You can download the software from this link, simply by clicking “Express for Desktop” at the bottom of the page.

As an example,  this article will discuss the specifics of installing VS Express 2015 for Windows Desktop and, specifically, how to launch C++.  There are a few idiosyncrasies which are well worth mentioning and, hopefully, will save you some frustration when setting up.  First, if you choose to install VS2015 Express, you will need to select “Custom” install and check “Visual C++” to include it in the installation process. If you do not install it this way, you could be missing your C++.cpp source files and/or your VC Project Items folder when the program runs.  If that happens, you can either reinstall (although be warned that installation can take up to an hour depending on your internet connection and computer speed), or try the following fix, which combines solutions for both problems, as follows:

After installation of  VS2015 Express:

1. Browse to C:\Program Files (x86)\Microsoft Visual Studio 14.0\VC.

2. Create a folder inside VC called vcprojectitems.

3. Copy all items from VCProjectItems_WDExpressfolder–except the Utility folder–to your newly created vcprojectitems folder.

4. Close VS2015 Express if open, reopen VS2015 Express, and now the C++.cpp file open is available to you under Source Files.

Additional details can be found at:

http://stackoverflow.com/questions/36490769/c-new-file-issue-in-visual-studio-express-2015

As an aside, if you are downloading VS Express to a Mac, you will need to perform one additional step, which is the installation of “X Code” (Xcode).  You can watch a video on how to install Xcode, along with information on the Command Line Tools, found here:

http://www.youtube.com/watch?v=je3dQW9WZOc.

You can also launch Xcode from the App Store.  Simply search and find “Xcode,” and then download and install it from there.

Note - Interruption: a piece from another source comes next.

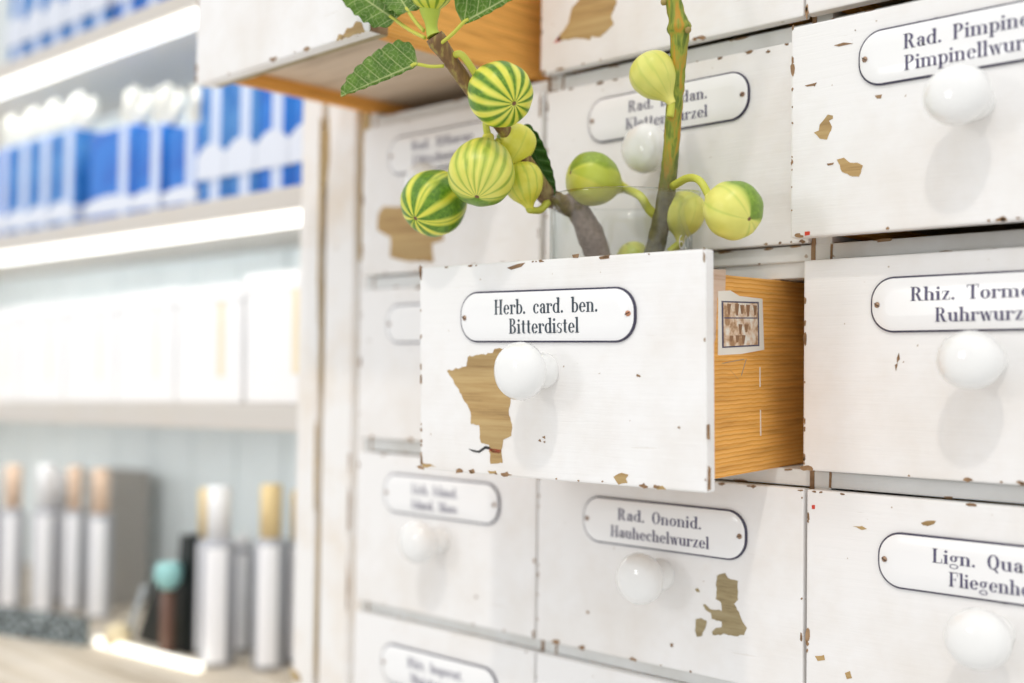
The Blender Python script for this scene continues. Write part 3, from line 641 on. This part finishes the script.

Working with VS Express C++

Because VS Express is an IDE, you will find everything you need to write, debug, test and run your code.  There are various ways to open or launch your editor to begin typing code. One method is to simply click “Win32 Console Application.”  This is a simple, default launch.  However, if you need more control, including the ability to easily create and access your C++.cpp  or header files (students, for example, are often asked to send their .cpp and .h files to instructors for grading), here is another way to do it:

To Start a New Project:

Select “New Project” in Visual C++, to the left under “Start”:

screenshot-188

Next, click “Empty Project.” You can also name your project here under “Name.”  Notice that a default file name is provided, such as Project 1.  If you want to use a particular file name instead, you can change it to your chosen name right here. Also, be sure that the correct template (in this case, Visual C++) is selected from the Template drop down menu on the left-hand side:

screenshot-189

  1. Right click on the source folder to the right and select “add” -> “New Item …”
  2. Select “C++ File (.cpp)” or, for object-oriented code, (.h) File.
  3. Again, a default file name will be provided, such as Project 1.  If you prefer to use your own file name instead, you can change it here, as well.

It may happen that you do not see the option to select the (.cpp) or (.h) files and, after launching, you get a blue screen, like this:

screenshot-191

In this case, you do not yet having a working editor in which you can type your code.  You will still need to create the (.cpp) or (.h) file to do so.  This is easily done, since you can also launch the .cpp or .h file from the toolbar here under “Project” -> “Add New Item” ->.

screenshot-193

From here, select either “C++.File(.cpp)” or”Header File (.h),” as desired:

screenshot-194

This will now launch the editor window, and you can begin typing your code here:

screenshot-195

To Execute the Code:

When you’re ready to run your code, the easiest way is to click:”Local Windows Debugger” found in the center of the upper toolbar.  When the debugger opens, it may issue a message that the file is out of date and ask if you wish to build it.  You will see this message if it’s the first time you’re running/debugging your code or if you’ve made changes to pre-existing code.  Simply click “Yes.”

screenshot-197

The debugger will then run.  If the code is written without error, your program will launch; otherwise, it will provide you with a list of errors.

To Save or Print the Code:

These functions behave as they do in other Microsoft applications.  From the File drop down menu, simply select “Save,” “Save As,” or “Print,” as desired.

screenshot-196

Hopefully, this tutorial will help you to start programming quickly and easily in C++–or even Visual Basic and C#–for free!